Importantly, the correlation between bank credit and corporate and individual finance has been weakening also because of the rise in the shadow banks of non-banking finance companies (NBFCs).

According to Javadekar, more than 50% of new corporate funding is coming from non-bank sources — either equity, non-banking financial companies (NBFCs) or foreign debt. “Hence, one cannot expect a very strong link between bank lending and corporate investment. The bottom line is that bank credit is not a great variable to smell the level of GDP growth,” he said in the article.

The government has responded to Subramanian’s paper by saying that as with any international standard, the data requirements are immense and diverse economies like India take time to evolve the relevant data sources before they can be fully aligned with the System of National Accounts 2008 (SNA) requirements.

SNA is the latest version of the international statistical standard for the national accounts, adopted by the United Nations.

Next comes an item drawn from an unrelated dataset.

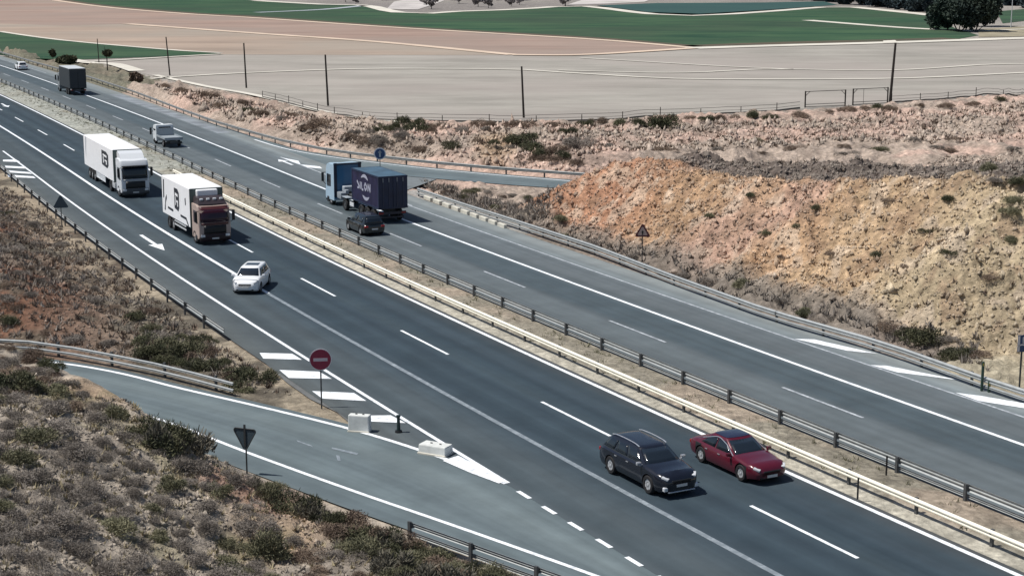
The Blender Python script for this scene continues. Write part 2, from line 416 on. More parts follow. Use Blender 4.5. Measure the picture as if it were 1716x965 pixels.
# ------------------------------------------------------------------ carriageways
def strip(name, sv, ul, ur, z, m, nu=2, kind='structure'):
    sv = np.asarray(sv, float); us = [ul+(ur-ul)*k/(nu-1) for k in range(nu)]
    Vs = []; UV = []
    for u in us:
        p = P(sv, u); Vs.append(np.concatenate([p, np.full((len(sv), 1), z)], 1)); UV.append(np.stack([sv, np.zeros(len(sv))+u/40+.5], 1))
    V = np.concatenate(Vs); UV = np.concatenate(UV); n = len(sv)
    i = (np.arange(nu-1)[:, None]*n+np.arange(n-1)[None, :]).ravel()
    Fq = np.stack([i, i+1, i+n+1, i+n], -1)
    o = from_np(name, V, Fq, m, uvs=UV); 
    if kind: tag(o, kind=kind)
    return o
def between(name, a, b, z, m, ua=0, ub=0, kind='structure'):
    """a sheet between two polylines with the same number of points"""
    n = len(a); V = [(*p, z) for p in a]+[(*p, z) for p in b]
    UV = [(i*2.0, ua/40+.5) for i in range(n)]+[(i*2.0, ub/40+.5) for i in range(n)]
    Fq = [(i, i+1, n+i+1, n+i) for i in range(n-1)]
    o = from_np(name, V, Fq, m, uvs=UV); tag(o, kind=kind); return o
def resample(pl, n):
    pl = np.array(pl, float); L = np.concatenate([[0], np.cumsum(np.hypot(*np.diff(pl, axis=0).T))]); t = np.linspace(0, L[-1], n)
    return [tuple(p) for p in np.stack([np.interp(t, L, pl[:, 0]), np.interp(t, L, pl[:, 1])], 1)]
def offset(pl, d):
    pl = np.array(pl, float); t = np.gradient(pl, axis=0); t /= np.hypot(*t.T)[:, None]
    return [tuple(p) for p in pl+np.stack([-t[:, 1], t[:, 0]], 1)*d]
S_ALL = np.concatenate([np.arange(-420, 75, 2.0)])
near_m = road_mat('asphalt_near', [(-9.6, (0.091, 0.105, 0.107)), (-8.2, (0.075, 0.091, 0.099)), (-7.4, (0.064, 0.080, 0.090)), (-6.6, (0.051, 0.069, 0.080)), (-5.4, (0.061, 0.079, 0.090)),
   (-4.2, (0.046, 0.065, 0.079)), (-3.4, (0.037, 0.055, 0.070)), (-2.6, (0.029, 0.047, 0.062)), (-1.7, (0.035, 0.054, 0.069)), (-.8, (0.029, 0.046, 0.061)), (0, (0.040, 0.060, 0.074)), (1.1, (0.029, 0.047, 0.062)),
   (1.9, (0.037, 0.055, 0.070)), (2.8, (0.033, 0.050, 0.063)), (3.7, (0.051, 0.062, 0.070)), (4.5, (0.114, 0.110, 0.104))], .16)
far_m = road_mat('asphalt_far', [(7.0, (0.156, 0.150, 0.139)), (8.0, (0.119, 0.139, 0.145)), (9, (0.090, 0.110, 0.123)), (10, (0.103, 0.124, 0.134)), (11.8, (0.096, 0.116, 0.127)), (12.6, (0.060, 0.082, 0.096)),
   (13.6, (0.066, 0.089, 0.103)), (14.7, (0.057, 0.079, 0.093)), (15.4, (0.089, 0.110, 0.121)), (16.6, (0.106, 0.125, 0.136)), (18.2, (0.110, 0.132, 0.145)), (19.2, (0.179, 0.208, 0.218)), (21.2, (0.197, 0.220, 0.224))], .16)
slip_m = road_mat('asphalt_slip', [(-19, (0.112, 0.140, 0.152)), (-6, (0.112, 0.140, 0.152)), (-4, (0.099, 0.129, 0.142)), (-2, (0.135, 0.169, 0.179)), (0, (0.107, 0.137, 0.150)), (2, (0.123, 0.157, 0.169)), (4, (0.100, 0.129, 0.142)), (6, (0.145, 0.169, 0.169))], .14, blotch=.16)
gs_, gu_ = zip(*[su(*p) for p in rA_top if su(*p)[0] > 25])
strip('road_near_carriageway', S_ALL, np.where(S_ALL > 30, np.clip(np.interp(S_ALL, gs_, gu_), -9.5, -7.3), -9.5), 4.1, 0, near_m, 5)
strip('road_far_carriageway', S_ALL, 7.9, 20.9, 0.0, far_m, 3)
NA = 60
tA = resample(rA_top, NA); bA = resample(rA_bot, NA)
tA2 = resample(list(rA_top)+[tuple(P(s_, -7.2)) for s_ in range(46, 76, 3)], 90); bA2 = resample(rA_bot, 90)
between('slip_road', offset(tA2, .5), offset(bA2, -1.5), -.006, slip_m, -4.5, 4.5)
tB = resample(rB_far, NA); bB = resample(rB_near, NA)
between('slip_road_behind_mound', offset(tB, .9), offset(bB, -.5), -.006, slip_m, -3.5, 3.5)
# gore paving between the slip road and the acceleration lane
def sheet(name, pts, z, m, kind='structure'):
    mb = MB(); mb.add([(*p, z) for p in pts], [tuple(range(len(pts)))])
    bmesh.ops.triangulate(mb.bm, faces=mb.bm.faces)
    for f in mb.bm.faces:
        if f.normal.z < 0: f.normal_flip()
    o = mb.build(name, m, fix=False)
    if kind: tag(o, kind=kind)
    return o
gore_m = mat('gore_asphalt', (.125, .13, .13), .9, noise=.22, nscale=.8)
sheet('gore_paving', [at(*p) for p in [(420,575),(500,604),(600,655),(700,714),(852,812),(835,812),(750,772),(660,740),(600,724),(590,712),(565,690),(520,668),(480,640),(440,604)]], -.011, gore_m)
sheet('gore_paving', [P(s_, 21.0) for s_ in range(-60, -30, 5)] + [at(732, 300), at(640, 292), at(536, 281), at(470, 266), at(440, 256)], -.011, mat('gore_asphalt_pale', (.15, .17, .18), .9, noise=.2, nscale=.8))

# painted markings
white = paint_mat('line_paint', (.84, .88, .92), .30)
worn = paint_mat('line_paint_worn', (.36, .41, .45), .50)
dull = paint_mat('line_paint_dull', (.56, .60, .64), .44)
def line(s0, s1, u, w=.15, m=white, z=.012, step=2.0):
    n = max(2, int((s1-s0)/step)+1); return strip('lane_marking', np.linspace(s0, s1, n), u-w/2, u+w/2, z, m)
def lines_joined(segs, u, w, m, z=.012):
    V = []; Fq = []
    for a, b in segs:
        k = len(V); q = [P(a, u-w/2), P(b, u-w/2), P(b, u+w/2), P(a, u+w/2)]
        V += [(*p, z) for p in q]; Fq.append((k, k+1, k+2, k+3))
    o = from_np('lane_marking', V, Fq, m); return tag(o, kind='structure')
line(-420, 75, 3.72, .24); line(-420, 3, -3.6, .26); line(3, 75, -3.62, .26, worn)
line(-82, 43.5, -7.22, .20)
lines_joined([(s_, s_+6.4) for s_ in np.arange(-.6-17*24, 80, 17.0)], -.12, .17, white)
lines_joined([(s_, s_+6.2) for s_ in np.arange(2.6-17*24, 80, 17.0)], 11.8, .17, dull)
lines_joined([(44.6+2.05*k, 45.6+2.05*k) for k in range(0, 14)], -7.35, .20, white)
line(-420, 75, 15.25, .25); line(-33, 75, 18.5, .17, dull); strip('worn_shoulder', np.arange(-150, -88, 3.0), 18.6, 20.3, .006, mat('pale_worn_asphalt', (.20, .225, .25), .9, noise=.35, nscale=.35)); line(-420, -200, 18.9, .15, dull)
line(-420, 75, 8.25, .15, dull)
def pl_line(pl, w, z, m):
    return between('lane_marking', offset(pl, w/2), offset(pl, -w/2), z, m)
pl_line(tA, .24, .008, white); pl_line(bA, .20, .008, white)
pl_line(tB[14:], .22, .008, white)
pl_line(resample([tuple(at(*p)) for p in [(470,263.5),(541,291),(600,312),(690,345)]], 20), .2, .013, dull)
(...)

“In absence of data, alternate proxy sources or statistical surveys are used to estimate the contribution of various sectors to the GDP/GVA,” the MoSPI statement said.

The SNA also prescribes that the base year of the estimates may be revised at periodic intervals so that changes in the economic environment, advances in methodological research and the needs of users are appropriately captured.

Base year revisions, MoSPI said, not only use latest data from censuses and surveys, they also incorporate information from administrative data that have become more robust over time.